A Damasco e al Cairo prima hanno festeggiato e dopo sono rimasti delusi, a Gaza hanno trepidato e poi gioito. Israele ha atteso lo sviluppo degli eventi per uscire allo scoperto. Il tentato golpe di venerdì notte in Turchia ha scosso il Medio oriente. L’eventuale caduta di Erdogan senza dubbio avrebbe avuto riflessi enormi nella regione dove il leader islamista, sponsor del movimento dei Fratelli musulmani, da anni gioca un ruolo di primo piano, non mancando di intervenire in modo insidioso nelle vicende interne di altri Paesi. La crisi siriana è il miglior esempio del tipo di “politica estera” svolta in questi anni dal “sultano”. Non sorprende perciò che a Damasco migliaia di persone abbiano esultato in strada per la caduta, poi non avvenuta, di Erdogan che ha finanziato e armato – lo provano documenti, anche video, resi pubblici dalla stessa stampa turca – alcuni dei gruppi jihadisti più radicali nel tentativo di abbattere il presidente Bashar Assad. Erdogan ha anche lungamente invocato l’imposizione di una zona cuscinetto all’interno del territorio siriano allo scopo di rifornire e assistere meglio i gruppi armati anti-Assad. L’uscita di scena del “sultano” era carica anche di un importante significato simbolico. Il presidente siriano avrebbe potuto affermare di essere sopravvissuto politicamente al leader regionale che più di ogni altro ha lavorato sul terreno per mettere fine al suo potere.

Per altre ragioni venerdì sera si festeggiava anche al Cairo. Non con la gente in strada ma nei palazzi del regime del generale Abdel Fattah al Sisi dove per ore si è sperato che i “colleghi” turchi portassero a termine un golpe contro le autorità islamiste a tre anni di distanza da quello realizzato dall’esercito egiziano a danno dei Fratelli Musulmani di Mohammed Morsi. I media vicini al regime hanno raccontato e analizzato (e celebrato) con troppo anticipo la caduta di Erdogan. Così ieri mattina hanno dovuto fare i conti con titoli e articoli che riferivano qualcosa che in realtà non è avvenuto. Sebbene Ankara stia mandando segnali di disgelo al Cairo, i rapporti tra al Sisi e Erdogan restano pessimi. Il presidente turco dopo il golpe in Egitto del 2013, che ha rimosso l’alleato Mohammed Morsi, aveva usato parole durissime contro al Sisi che, da parte sua, ha replicato con toni altrettanto forti.

In Israele si è mantenuto un atteggiamento cauto. Anche se per anni Erdogan è stato un duro avversario del premier Netanyahu (a causa dell’assalto israeliano del 2010 al traghetto Mavi Marmara diretto a Gaza e costato la vita a dieci passeggeri turchi), di recente i due leader hanno raggiunto intese che ritengono strategiche nel quadro del futuro Medio Oriente.
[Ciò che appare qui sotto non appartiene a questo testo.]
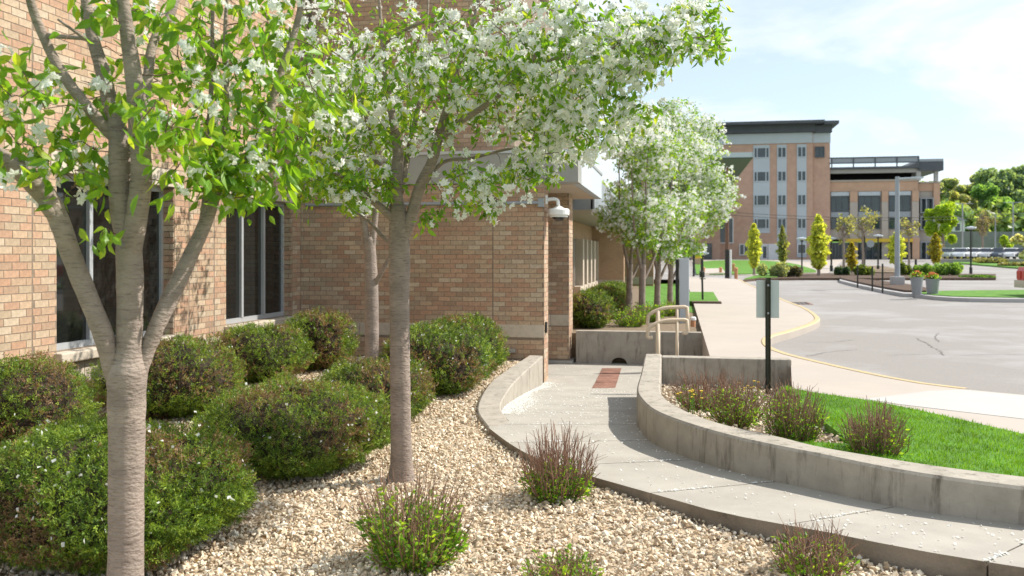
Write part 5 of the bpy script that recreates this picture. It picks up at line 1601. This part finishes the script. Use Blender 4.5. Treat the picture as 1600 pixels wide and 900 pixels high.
def car(label, p, ang, colour, name="parked_car", truck=False, group="cars parked in the far lot"):
    t = thing(name, label, "pickup truck" if truck else "car", (p[0], p[1], p[2]), group)
    m = paint("car_paint", colour)
    Lc, Wc = (5.4, 1.95) if truck else (4.6, 1.82)
    R = Matrix.Rotation(ang, 3, 'Z'); O = Vector(p)
    def sec(prof, w0, w1, nm, mm):
        b = MB(); n = len(prof)
        vs = [O + R @ Vector((x, -(w0 if z < .95 else w1) / 2, z)) for x, z in prof] + [O + R @ Vector((x, (w0 if z < .95 else w1) / 2, z)) for x, z in prof]
        fs = [tuple(range(n)), tuple(reversed(range(n, 2 * n)))] + [(i, n + i, n + (i + 1) % n, (i + 1) % n)[::-1] for i in range(n)]
        b.add(vs, fs); return b.build(nm, mm, t)
    h = Lc / 2
    if truck:
        sec([(-h, .45), (h, .45), (h, .95), (h - .15, 1.08), (.9, 1.12), (.9, 1.1), (-h + .05, 1.15), (-h, 1.0)], Wc, Wc, "body", m)
        sec([(-.9, 1.13), (1.0, 1.13), (.35, 1.8), (-.75, 1.82)], Wc * .9, Wc * .8, "cabin", M['carglass'])
        sec([(-.8, 1.824), (.4, 1.804), (.3, 1.85), (-.7, 1.87)], Wc * .8, Wc * .78, "roof", m)
        sec([(-h - .12, .42), (-h - .002, .42), (-h - .002, .68), (-h - .12, .68)], Wc * .97, Wc, "rear_bumper", M['chrome'])
    else:
        sec([(-h, .35), (h, .32), (h, .62), (h - .25, .80), (1.0, .92), (-1.6, .94), (-h + .05, .85)], Wc, Wc, "body", m)
        sec([(-1.7, .945), (1.05, .925), (.35, 1.38), (-1.05, 1.40)], Wc * .92, Wc * .74, "cabin", M['carglass'])
        sec([(-1.1, 1.402), (.4, 1.382), (.25, 1.45), (-.95, 1.46)], Wc * .76, Wc * .7, "roof", m)
    for sx in (-1.42, 1.45):
        for sy in (-1, 1):
            b = MB(); c = O + R @ Vector((sx * Lc / 4.6, sy * (Wc / 2 - .1), .34 if not truck else .4)); ax = R @ Vector((0, 1, 0)); rr = .34 if not truck else .4
            b.tube([c - ax * .11, c + ax * .115], [rr, rr], 14); b.build("wheel", M['tyre'], t)
            b = MB(); b.tube([c - ax * .118, c + ax * .122], [rr * .6, rr * .6], 10); b.build("rim", M['chrome'], t)
    for sy in (-1, 1):
        b = MB()
        zz = (.72, 1.0) if truck else (.66, .8)
        vs = [O + R @ Vector((-h - .02 + dx, sy * (Wc / 2 - .16) + dy, z)) for z in zz for dx, dy in ((0, -.12), (.1, -.12), (.1, .165), (0, .165))]
        b.add(vs, [(0, 1, 2, 3)[::-1], (4, 5, 6, 7), (0, 1, 5, 4), (1, 2, 6, 5), (2, 3, 7, 6), (3, 0, 4, 7)]); b.build("tail_light", M['lamp'], t)
        b = MB(); vs = [v + R @ Vector((Lc - .06, 0, -.06)) for v in vs]; b.add(vs, [(0, 1, 2, 3)[::-1], (4, 5, 6, 7), (0, 1, 5, 4), (1, 2, 6, 5), (2, 3, 7, 6), (3, 0, 4, 7)]); b.build("headlight", M['white'], t)
    return t
lot = [W(px_, 404.5, Z_) for px_, Z_ in ((1466, 114), (1700, 114), (1700, 172), (1466, 172))]
b = MB(); b.prism([(q.x, q.y) for q in lot], .2, W(1500, 404.5, 119).z - .02); tag(b.build("parking_lot", M['asphalt']), kind='structure')
CARS = [(1481, .35, (.30, .36, .34), "grey green car at the near end of the parked row"), (1503, .35, (.62, .66, .70), "silver car parked second in the row"), (1522, .35, (.75, .75, .76), "white car parked behind the black lamp post"),
        (1541, .35, (.55, .57, .60), "grey car in the middle of the parked row"), (1560, .35, (.06, .08, .11), "dark navy car in the parked row"), (1580, .35, (.70, .72, .75), "pale car parked beside the navy one"), (1600, .35, (.10, .11, .12), "black car cut by the picture's edge in the parked row")]
for i, (px_, sc_, c, lb) in enumerate(CARS):
    p = W(px_, 404.5, 119)
    car(lb, (p.x, p.y, p.z), PSI * 0 - 2.15, c)
p = G(1602, 470, .12)
car("red pickup truck with chrome bumper at the edge of the grass island", (p.x + 3.0, p.y + .7, .12), .12, (.55, .03, .03), "pickup_truck", True, None)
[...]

L’intelligence israeliana inoltre non aveva un’idea precisa dell’orientamento politico dei militari golpisti, immaginati da molti come dei laici e che invece sono o sarebbero degli islamisti più radicali di Erdogan. Quindi, dal punto di vista di Tel Aviv, avversari potenzialmente più insidiosi del presidente turco. Netanyahu preferisce la stabilità in Turchia, tornata ad essere un’alleata. Per questo, ieri, con un breve comunicato il portavoce del ministero degli esteri Emmanuel Nahcshon ha fatto sapere che «Israele rispetta il processo democratico in Turchia e si aspetta che prosegua il processo di riconciliazione fra i due Paesi».

A Gaza Hamas ieri sera ha tenuto un raduno con migliaia di simpatizzanti e diversi esponenti di primo piano del movimento islamico per festeggiare lo scampato pericolo. Già durante il giorno decine di palestinesi avevano sfilato per le strade della Striscia sventolando la bandiera turca. Erdogan resta il principale alleato politico di Hamas nella regione, anche se il recente accordo tra Turchia e Israele non ha prodotto la fine del blocco di Gaza attesa dalla popolazione palestinese e ha creato un acceso dibattito sul tipo di rapporti da avere in futuro con Ankara. «Erdogan assiste Hamas e manda aiuti umanitari a Gaza ma sino ad oggi ha solo venduto illusioni ai palestinesi – dice l’analista Ghassan al Khatib – se il presidente turco fosse uscito di scena non sarebbe cambiato nulla per la nostra gente. Il blocco israeliano non è cessato nonostante le promesse di Erdogan che alla fine ha scelto di allearsi di Israele e di dimenticare che Gaza è una prigione per due milioni di palestinesi». Felicitazioni per il fallito del colpo di stato sono giunte anche dall’Autorità nazionale palestinese di Abu Mazen.